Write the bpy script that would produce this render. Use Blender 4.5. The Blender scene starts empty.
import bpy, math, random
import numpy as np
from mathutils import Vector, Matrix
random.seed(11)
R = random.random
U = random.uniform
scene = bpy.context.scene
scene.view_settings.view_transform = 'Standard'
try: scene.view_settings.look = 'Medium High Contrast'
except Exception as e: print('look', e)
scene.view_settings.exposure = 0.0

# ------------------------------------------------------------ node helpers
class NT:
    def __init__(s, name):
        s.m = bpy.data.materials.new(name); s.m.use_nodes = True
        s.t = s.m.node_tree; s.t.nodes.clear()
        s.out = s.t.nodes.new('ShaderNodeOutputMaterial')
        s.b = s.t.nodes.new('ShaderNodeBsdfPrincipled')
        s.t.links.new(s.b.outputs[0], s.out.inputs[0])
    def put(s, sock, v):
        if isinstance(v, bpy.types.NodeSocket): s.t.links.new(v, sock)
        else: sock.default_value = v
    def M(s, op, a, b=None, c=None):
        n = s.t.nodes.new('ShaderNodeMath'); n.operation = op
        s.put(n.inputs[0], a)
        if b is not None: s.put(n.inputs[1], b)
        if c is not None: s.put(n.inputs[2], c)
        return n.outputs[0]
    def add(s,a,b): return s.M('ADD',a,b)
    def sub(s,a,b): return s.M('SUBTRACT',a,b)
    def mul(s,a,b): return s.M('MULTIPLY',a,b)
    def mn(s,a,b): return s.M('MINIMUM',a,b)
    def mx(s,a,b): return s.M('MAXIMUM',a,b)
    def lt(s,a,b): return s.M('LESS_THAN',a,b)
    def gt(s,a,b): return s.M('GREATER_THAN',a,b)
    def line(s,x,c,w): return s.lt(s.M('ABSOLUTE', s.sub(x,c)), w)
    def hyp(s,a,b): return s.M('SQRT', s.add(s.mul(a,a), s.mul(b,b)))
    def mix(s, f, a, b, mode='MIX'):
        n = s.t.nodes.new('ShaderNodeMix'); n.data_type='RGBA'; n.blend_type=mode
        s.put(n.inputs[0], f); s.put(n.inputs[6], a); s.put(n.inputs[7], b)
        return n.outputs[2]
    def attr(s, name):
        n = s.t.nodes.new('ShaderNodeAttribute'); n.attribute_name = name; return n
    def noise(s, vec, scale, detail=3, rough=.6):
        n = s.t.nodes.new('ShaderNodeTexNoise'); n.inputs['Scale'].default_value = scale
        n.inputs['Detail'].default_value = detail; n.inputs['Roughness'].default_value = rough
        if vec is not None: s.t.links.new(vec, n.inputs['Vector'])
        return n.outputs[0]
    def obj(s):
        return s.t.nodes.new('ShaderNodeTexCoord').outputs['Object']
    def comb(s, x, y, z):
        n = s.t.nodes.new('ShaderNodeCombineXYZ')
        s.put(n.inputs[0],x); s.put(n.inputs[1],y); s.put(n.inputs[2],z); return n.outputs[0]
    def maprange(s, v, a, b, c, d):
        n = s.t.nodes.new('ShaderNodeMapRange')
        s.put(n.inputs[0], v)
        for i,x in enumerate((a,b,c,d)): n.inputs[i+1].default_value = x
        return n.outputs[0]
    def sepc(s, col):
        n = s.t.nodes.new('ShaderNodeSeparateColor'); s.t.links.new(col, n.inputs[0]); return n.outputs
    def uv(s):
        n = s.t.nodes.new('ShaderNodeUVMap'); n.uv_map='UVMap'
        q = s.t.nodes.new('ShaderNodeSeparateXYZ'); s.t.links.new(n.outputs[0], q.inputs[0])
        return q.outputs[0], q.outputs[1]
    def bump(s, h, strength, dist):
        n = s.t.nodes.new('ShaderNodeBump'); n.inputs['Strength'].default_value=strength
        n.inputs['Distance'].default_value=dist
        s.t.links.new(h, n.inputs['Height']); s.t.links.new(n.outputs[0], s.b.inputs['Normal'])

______

Written request
Can you write out the lines above, from the first one through the one containing "scene.view_settings.exposure = 0.0", exactly as they appear and nothing more?

Exercise output
Write the bpy script that would produce this render. Use Blender 4.5. The Blender scene starts empty.
import bpy, math, random
import numpy as np
from mathutils import Vector, Matrix
random.seed(11)
R = random.random
U = random.uniform
scene = bpy.context.scene
scene.view_settings.view_transform = 'Standard'
try: scene.view_settings.look = 'Medium High Contrast'
except Exception as e: print('look', e)
scene.view_settings.exposure = 0.0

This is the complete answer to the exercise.